Vous voulez dire qu’outre Rhin une certaine probité résiste à l’ambiance générale ?

11/07/2018 23:20 par Roger

Extraordinaire !
Voilà un organisme "scientifique" qui enfonce une porte ouverte...Nous savons depuis longtemps que les US sont un pays voyou et qu’en Syrie comme partout ailleurs , ce pays se fiche du droit international ! C’est "sa loi" qui compte, un point c’est tout.
Pas besoin d’attendre si longtemps les analyses approfondies d’un Institut allemand. C’était évident dès la 1ère minute pour la Syrie, pour la Libye, pour l’Irak, pour le Vietnam, sans parler de tous les pays d’Amérique du sud qui ont eu à subir les pires ingérences du faux ami US...

11/07/2018 23:55 par Renard

Avec le North Stream II qui va quadrupler l’apport de gaz direct à l’Allemagne depuis la Russie et l’élection de Trump qui annonce mettre des barrières douanières sur les produits allemands (qu’en est t-il réellement ?), l’Allemagne se rapproche peu à peu du bloc russo-chinoi au détriment du bloc américain. L’intégration entre industrie allemande et hydrocarbures russes - cauchemar séculaire des anglo-saxons - est en train de se réaliser. Et l’Allemagne en tant que puissance dominante en Europe va embarquer tout le continent avec elle.

D’ici quelques mois ou années vous allez voir un changement dans le discours des médias officiels sur la Russie et la Syrie, comme dans 1984 où le personnage qui travaille pour le ministère de la Vérité est chargé de réécrire l’Histoire au gré des changements d’alliance d’Oceania.

12/07/2018 11:09 par Vagabond

L’Allemagne s’adapte à l’air du temps. Elle va dans le sens du courant. Ca laisse supposer que le « maître » a changé de localisation ?
Même le bourreau de Gaza semble se résoudre à « agréer » la Syrie d’Assad tout en faisant sa tournée de danseuse du ventre en Russie.
Moi, je méfie de ces lâches qui nous gouvernent, tous, quel que soit la localisation de l’axe du bien et du mal qui semble changer au gré du vent. La monnaie d’échange est toujours le peuple.
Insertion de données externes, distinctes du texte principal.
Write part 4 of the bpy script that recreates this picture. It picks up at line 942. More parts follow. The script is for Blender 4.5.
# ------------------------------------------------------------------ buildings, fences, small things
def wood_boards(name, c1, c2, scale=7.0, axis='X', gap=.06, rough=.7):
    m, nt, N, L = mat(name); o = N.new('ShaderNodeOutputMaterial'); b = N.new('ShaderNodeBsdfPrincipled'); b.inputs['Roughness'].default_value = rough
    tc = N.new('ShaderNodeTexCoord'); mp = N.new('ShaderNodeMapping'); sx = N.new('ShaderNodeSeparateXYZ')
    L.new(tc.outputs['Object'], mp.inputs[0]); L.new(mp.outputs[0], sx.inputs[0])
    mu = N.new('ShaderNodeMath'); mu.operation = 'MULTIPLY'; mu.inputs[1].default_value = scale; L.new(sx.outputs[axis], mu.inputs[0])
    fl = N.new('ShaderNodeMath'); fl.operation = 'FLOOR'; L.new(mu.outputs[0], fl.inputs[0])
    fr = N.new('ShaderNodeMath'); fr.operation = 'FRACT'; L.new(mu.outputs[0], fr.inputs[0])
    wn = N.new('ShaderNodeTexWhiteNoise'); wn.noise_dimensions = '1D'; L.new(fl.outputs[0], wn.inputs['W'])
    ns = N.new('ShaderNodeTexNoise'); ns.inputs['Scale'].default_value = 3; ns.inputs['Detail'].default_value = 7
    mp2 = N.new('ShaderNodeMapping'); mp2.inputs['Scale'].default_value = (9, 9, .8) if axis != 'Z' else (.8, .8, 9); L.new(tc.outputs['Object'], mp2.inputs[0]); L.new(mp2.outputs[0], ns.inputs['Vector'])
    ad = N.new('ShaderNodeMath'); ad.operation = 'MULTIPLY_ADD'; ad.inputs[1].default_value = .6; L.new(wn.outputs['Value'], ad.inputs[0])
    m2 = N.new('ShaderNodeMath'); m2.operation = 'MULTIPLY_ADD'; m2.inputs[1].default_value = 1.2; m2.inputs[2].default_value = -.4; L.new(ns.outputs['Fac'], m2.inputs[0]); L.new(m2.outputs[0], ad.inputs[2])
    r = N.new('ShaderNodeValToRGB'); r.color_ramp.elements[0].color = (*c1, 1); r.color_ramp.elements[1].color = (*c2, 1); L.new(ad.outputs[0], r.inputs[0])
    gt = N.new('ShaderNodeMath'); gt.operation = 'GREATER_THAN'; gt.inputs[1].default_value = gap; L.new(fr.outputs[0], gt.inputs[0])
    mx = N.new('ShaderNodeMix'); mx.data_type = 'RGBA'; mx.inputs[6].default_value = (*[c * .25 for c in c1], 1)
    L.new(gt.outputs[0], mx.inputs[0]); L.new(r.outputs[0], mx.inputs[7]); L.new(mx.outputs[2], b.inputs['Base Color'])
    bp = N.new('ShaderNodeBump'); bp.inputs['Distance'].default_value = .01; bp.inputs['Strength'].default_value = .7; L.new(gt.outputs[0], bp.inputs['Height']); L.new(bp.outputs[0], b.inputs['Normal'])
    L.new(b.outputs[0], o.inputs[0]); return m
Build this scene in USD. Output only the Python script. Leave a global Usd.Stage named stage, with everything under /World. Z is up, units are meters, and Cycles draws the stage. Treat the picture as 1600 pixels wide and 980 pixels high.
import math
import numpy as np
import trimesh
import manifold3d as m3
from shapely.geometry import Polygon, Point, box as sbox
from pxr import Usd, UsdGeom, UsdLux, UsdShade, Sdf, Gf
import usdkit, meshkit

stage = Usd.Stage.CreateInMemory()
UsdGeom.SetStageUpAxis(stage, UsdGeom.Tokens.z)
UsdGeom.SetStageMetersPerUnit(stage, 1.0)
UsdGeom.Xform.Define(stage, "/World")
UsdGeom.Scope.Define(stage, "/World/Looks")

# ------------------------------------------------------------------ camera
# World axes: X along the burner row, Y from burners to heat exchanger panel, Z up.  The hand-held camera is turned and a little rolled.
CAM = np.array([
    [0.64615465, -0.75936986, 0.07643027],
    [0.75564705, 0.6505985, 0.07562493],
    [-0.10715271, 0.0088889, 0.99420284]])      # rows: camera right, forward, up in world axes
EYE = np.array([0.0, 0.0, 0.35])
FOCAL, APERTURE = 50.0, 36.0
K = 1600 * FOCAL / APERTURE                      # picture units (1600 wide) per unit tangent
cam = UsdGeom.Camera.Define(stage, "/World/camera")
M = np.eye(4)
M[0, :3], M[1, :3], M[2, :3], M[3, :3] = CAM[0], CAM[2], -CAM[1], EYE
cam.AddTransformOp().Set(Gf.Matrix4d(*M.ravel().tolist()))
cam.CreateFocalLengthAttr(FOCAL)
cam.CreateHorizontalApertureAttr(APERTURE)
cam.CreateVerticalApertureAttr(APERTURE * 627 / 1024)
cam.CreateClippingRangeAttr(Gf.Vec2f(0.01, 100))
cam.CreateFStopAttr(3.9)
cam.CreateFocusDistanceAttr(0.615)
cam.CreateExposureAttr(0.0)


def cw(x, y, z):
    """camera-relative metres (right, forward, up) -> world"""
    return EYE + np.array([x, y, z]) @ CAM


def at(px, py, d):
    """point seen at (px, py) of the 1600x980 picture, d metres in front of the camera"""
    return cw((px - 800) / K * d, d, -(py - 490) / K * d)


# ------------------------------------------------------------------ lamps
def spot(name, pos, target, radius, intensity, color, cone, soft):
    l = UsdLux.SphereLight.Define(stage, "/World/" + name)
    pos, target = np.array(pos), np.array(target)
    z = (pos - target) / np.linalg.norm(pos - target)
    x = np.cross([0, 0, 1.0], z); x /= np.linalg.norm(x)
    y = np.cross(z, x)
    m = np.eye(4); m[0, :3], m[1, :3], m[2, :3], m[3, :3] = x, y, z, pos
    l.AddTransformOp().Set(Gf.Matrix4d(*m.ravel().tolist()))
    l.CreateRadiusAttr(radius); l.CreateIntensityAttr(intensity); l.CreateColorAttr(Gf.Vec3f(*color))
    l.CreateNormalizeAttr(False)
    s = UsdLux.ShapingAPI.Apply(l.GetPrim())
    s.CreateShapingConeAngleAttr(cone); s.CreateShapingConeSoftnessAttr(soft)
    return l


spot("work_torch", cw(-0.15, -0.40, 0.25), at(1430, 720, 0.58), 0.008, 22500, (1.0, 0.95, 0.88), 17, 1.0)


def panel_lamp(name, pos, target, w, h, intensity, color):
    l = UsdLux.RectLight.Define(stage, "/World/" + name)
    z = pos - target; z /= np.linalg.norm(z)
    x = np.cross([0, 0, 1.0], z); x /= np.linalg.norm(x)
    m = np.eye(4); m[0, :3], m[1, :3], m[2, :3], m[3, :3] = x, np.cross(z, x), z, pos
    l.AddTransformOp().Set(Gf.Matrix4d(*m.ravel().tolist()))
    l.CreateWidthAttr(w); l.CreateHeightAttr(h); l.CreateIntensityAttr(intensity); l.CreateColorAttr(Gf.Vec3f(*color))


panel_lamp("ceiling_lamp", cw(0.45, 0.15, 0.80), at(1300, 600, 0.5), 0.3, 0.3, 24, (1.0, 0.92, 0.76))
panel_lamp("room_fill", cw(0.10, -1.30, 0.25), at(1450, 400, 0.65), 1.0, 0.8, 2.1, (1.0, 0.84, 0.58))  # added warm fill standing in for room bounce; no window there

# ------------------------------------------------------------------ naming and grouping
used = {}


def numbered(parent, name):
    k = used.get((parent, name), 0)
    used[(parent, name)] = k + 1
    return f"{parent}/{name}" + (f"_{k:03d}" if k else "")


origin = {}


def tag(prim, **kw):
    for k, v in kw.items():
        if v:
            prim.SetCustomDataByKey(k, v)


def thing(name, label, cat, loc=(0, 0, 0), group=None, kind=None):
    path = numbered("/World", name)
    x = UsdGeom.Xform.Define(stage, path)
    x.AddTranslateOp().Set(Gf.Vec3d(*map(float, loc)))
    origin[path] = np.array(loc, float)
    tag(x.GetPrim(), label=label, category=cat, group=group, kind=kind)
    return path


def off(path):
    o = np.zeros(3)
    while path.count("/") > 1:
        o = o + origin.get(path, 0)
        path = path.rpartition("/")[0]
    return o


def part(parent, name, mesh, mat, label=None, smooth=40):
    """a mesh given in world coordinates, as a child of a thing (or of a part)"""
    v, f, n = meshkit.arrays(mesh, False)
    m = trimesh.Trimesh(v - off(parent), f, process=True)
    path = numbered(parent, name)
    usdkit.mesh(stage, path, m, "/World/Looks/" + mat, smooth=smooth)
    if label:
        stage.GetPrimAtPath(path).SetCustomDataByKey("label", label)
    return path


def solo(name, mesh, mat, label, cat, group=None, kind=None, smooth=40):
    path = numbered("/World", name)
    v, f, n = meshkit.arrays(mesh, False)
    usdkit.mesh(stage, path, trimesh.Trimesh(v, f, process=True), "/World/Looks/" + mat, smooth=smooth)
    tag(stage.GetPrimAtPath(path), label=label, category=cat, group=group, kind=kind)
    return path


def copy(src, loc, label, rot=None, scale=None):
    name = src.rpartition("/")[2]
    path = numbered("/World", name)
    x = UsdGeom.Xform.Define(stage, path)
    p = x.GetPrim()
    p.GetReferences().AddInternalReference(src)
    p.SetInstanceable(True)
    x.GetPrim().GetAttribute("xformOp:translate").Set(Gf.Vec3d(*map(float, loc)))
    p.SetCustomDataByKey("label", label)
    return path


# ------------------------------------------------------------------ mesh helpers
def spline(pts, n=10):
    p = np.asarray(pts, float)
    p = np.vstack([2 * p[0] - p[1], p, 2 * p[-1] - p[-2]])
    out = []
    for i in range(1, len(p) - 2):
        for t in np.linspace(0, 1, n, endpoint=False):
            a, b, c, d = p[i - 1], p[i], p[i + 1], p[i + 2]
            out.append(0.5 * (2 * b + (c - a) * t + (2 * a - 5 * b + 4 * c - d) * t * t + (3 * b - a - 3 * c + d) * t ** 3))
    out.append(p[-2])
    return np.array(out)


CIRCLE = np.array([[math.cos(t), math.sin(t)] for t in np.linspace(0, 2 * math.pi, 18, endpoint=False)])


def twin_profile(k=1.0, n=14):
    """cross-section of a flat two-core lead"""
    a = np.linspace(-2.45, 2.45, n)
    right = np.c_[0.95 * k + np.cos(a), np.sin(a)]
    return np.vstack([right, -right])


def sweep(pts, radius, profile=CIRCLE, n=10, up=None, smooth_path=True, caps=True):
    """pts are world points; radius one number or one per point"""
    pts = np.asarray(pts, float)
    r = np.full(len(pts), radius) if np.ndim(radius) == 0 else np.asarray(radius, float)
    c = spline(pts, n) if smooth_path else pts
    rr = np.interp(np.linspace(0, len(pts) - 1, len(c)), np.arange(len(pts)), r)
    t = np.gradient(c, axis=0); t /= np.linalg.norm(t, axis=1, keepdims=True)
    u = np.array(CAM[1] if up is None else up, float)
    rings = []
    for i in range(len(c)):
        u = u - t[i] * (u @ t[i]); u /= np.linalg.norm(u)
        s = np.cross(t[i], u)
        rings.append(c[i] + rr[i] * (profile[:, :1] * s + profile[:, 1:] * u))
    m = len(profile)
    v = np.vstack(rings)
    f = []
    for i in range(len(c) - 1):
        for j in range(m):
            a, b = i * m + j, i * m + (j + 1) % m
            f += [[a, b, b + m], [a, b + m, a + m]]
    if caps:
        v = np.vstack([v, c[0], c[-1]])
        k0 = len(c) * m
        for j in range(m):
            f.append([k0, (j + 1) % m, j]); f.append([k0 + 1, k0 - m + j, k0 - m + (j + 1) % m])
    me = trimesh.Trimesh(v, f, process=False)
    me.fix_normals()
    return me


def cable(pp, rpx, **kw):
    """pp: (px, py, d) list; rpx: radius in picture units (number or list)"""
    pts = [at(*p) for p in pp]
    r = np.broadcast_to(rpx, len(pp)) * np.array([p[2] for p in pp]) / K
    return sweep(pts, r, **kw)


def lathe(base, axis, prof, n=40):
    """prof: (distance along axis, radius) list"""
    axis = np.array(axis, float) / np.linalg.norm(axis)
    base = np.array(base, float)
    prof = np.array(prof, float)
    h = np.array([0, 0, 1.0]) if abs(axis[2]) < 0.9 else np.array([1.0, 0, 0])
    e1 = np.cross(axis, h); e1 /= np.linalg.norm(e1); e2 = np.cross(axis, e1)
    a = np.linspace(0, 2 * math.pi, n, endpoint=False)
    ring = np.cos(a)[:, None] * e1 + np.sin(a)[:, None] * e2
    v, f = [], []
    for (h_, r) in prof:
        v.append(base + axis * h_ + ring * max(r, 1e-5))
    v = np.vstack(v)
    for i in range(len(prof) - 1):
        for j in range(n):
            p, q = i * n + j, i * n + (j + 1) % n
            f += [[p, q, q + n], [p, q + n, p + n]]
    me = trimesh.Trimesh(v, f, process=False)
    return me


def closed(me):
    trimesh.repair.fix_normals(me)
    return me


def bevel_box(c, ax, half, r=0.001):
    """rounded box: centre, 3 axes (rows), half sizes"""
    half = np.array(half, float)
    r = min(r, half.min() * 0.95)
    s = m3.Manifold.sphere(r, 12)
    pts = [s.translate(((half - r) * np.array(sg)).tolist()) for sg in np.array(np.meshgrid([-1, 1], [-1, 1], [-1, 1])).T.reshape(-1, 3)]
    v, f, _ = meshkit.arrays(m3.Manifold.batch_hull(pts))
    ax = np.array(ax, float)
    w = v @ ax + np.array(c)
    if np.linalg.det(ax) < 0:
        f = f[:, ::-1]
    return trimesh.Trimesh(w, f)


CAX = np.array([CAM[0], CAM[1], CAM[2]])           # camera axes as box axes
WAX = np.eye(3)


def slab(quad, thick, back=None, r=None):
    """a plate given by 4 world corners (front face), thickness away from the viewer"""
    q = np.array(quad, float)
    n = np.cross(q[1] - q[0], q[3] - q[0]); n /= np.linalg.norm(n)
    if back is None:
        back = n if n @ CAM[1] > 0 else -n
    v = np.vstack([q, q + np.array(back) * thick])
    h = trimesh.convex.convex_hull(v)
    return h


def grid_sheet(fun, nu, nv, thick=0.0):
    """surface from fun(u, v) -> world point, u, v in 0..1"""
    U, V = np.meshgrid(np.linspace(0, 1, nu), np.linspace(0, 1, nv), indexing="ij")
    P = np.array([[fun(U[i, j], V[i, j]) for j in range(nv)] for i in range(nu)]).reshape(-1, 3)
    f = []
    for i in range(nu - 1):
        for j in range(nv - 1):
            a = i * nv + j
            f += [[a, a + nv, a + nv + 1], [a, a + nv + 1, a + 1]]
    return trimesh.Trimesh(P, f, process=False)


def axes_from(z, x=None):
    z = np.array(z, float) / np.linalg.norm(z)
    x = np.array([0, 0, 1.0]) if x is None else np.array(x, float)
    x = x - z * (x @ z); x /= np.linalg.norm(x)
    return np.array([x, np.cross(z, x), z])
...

13/07/2018 09:53 par Eric83

Cela va sans dire mais cela va mieux en le disant...et même dans le cas présent en l’écrivant.
Les conclusions de ce service du Bundestag enfoncent certes des portes ouvertes sur les multiples infractions de la "coalition" au Droit International en Syrie mais qu’elles soient écrites, qui plus est, par un service d’un Etat de l’Union Européenne aux compétences juridiques internationalement reconnues, reste l’essentiel.